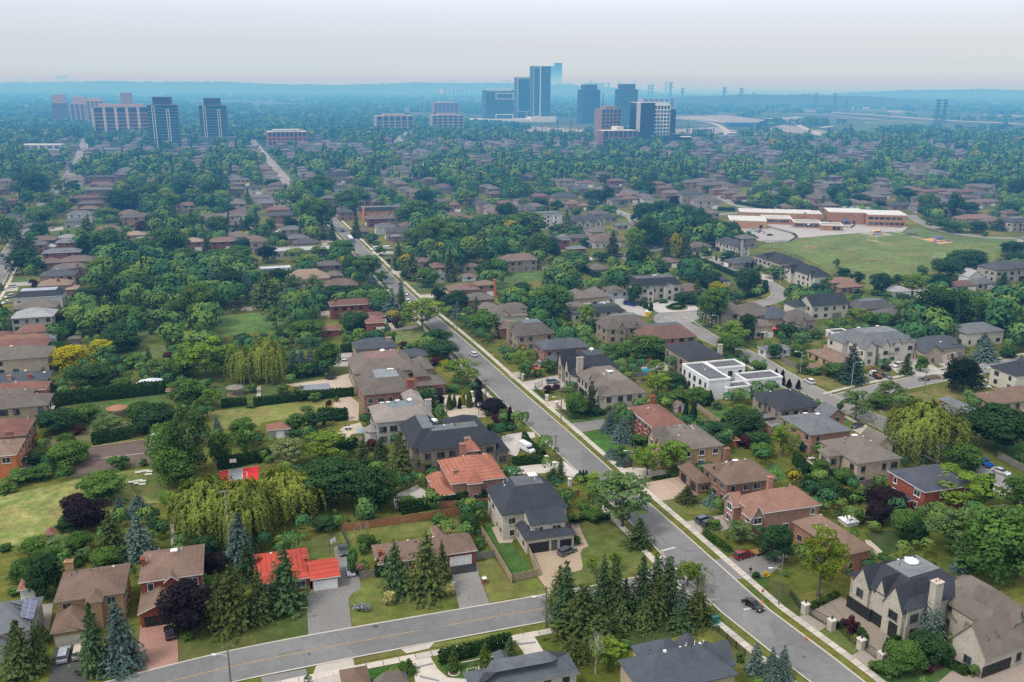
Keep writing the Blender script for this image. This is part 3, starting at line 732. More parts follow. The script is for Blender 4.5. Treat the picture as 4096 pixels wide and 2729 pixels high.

****************

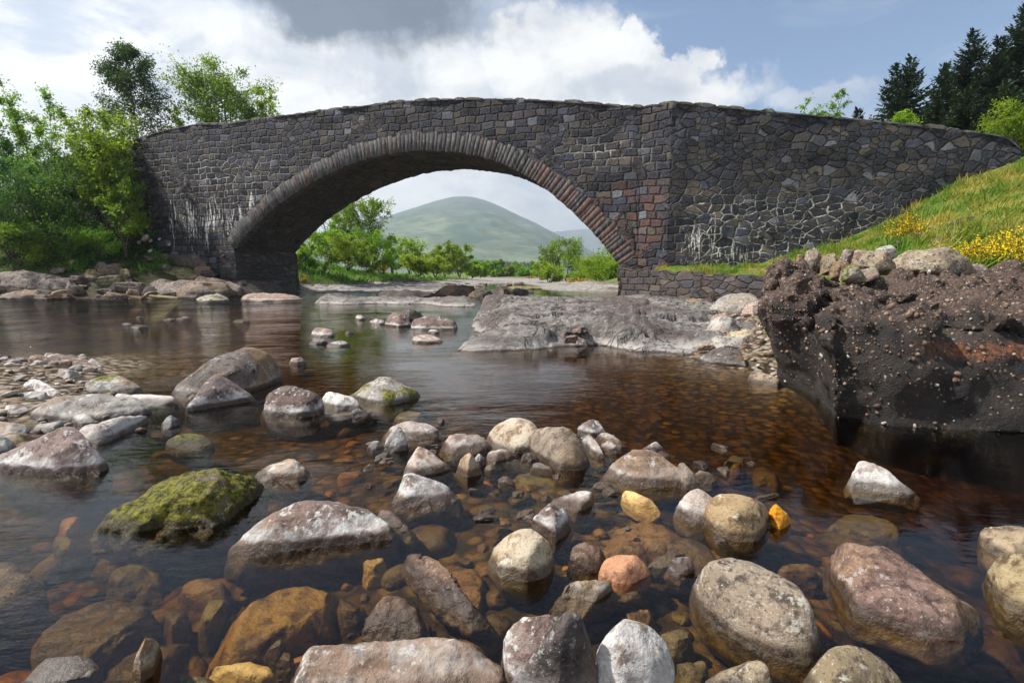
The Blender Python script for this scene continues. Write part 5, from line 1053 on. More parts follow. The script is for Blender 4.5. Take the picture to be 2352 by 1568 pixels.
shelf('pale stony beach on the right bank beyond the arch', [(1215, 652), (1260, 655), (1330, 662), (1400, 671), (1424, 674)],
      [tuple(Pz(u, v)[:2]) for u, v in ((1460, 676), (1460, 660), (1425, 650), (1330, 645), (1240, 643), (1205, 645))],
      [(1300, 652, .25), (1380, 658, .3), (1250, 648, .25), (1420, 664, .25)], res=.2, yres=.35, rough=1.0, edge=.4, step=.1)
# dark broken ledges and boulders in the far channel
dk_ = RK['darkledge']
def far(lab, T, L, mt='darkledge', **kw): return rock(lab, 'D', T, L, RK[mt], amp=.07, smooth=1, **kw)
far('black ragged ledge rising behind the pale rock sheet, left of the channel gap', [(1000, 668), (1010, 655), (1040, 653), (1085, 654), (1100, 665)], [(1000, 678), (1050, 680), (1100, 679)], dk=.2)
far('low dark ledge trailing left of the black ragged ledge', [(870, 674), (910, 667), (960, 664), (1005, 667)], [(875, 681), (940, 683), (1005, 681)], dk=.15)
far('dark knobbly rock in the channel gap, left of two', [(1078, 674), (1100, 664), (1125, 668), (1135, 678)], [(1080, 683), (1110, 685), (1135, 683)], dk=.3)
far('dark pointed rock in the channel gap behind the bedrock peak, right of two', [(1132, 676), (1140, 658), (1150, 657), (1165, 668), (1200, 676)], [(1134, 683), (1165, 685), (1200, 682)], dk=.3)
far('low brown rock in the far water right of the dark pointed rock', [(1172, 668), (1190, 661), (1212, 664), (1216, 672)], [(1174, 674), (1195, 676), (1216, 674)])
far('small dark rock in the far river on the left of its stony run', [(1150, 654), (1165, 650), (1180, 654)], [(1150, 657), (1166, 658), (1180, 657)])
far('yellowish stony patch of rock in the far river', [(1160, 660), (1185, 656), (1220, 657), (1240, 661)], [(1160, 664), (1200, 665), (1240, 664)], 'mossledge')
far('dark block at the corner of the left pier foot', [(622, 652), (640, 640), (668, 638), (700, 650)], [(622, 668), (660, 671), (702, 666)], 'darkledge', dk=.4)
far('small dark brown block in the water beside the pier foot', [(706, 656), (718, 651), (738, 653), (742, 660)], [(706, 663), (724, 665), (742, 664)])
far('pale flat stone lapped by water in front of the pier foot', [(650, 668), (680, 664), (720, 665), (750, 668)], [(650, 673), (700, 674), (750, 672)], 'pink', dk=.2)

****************

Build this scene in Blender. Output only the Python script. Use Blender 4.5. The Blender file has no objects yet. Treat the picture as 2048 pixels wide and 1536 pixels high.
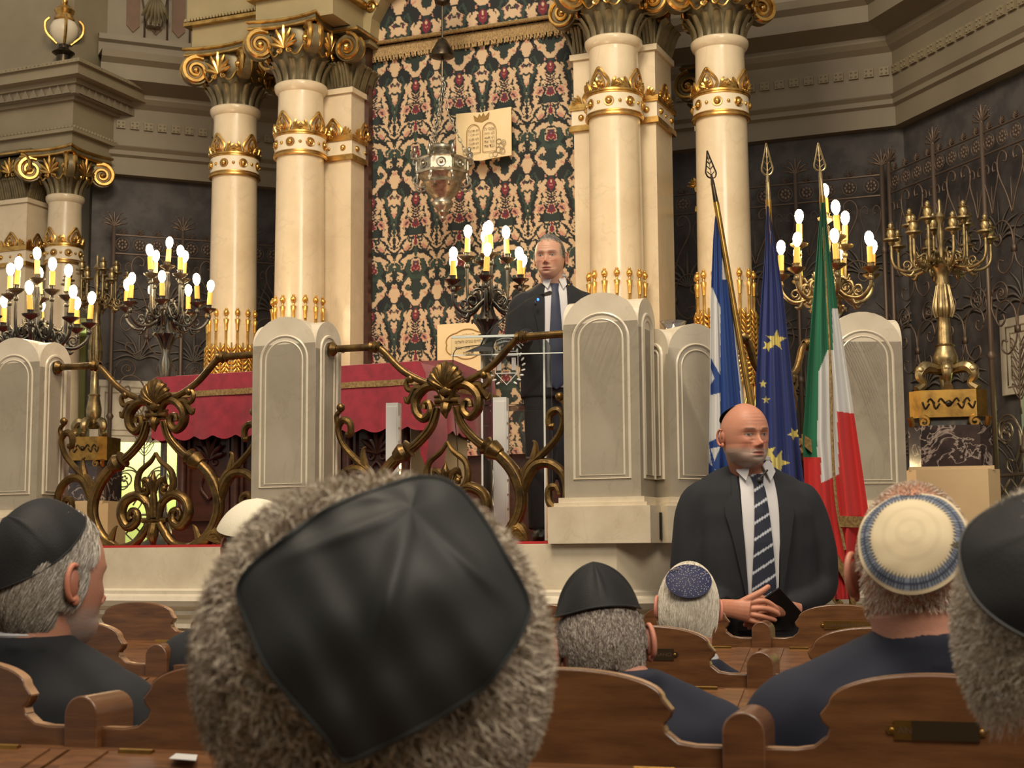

****************

▶ Direction
How many lines in the listing above contain "high"? Answer with the number alone.

▶ Answer to the exercise
2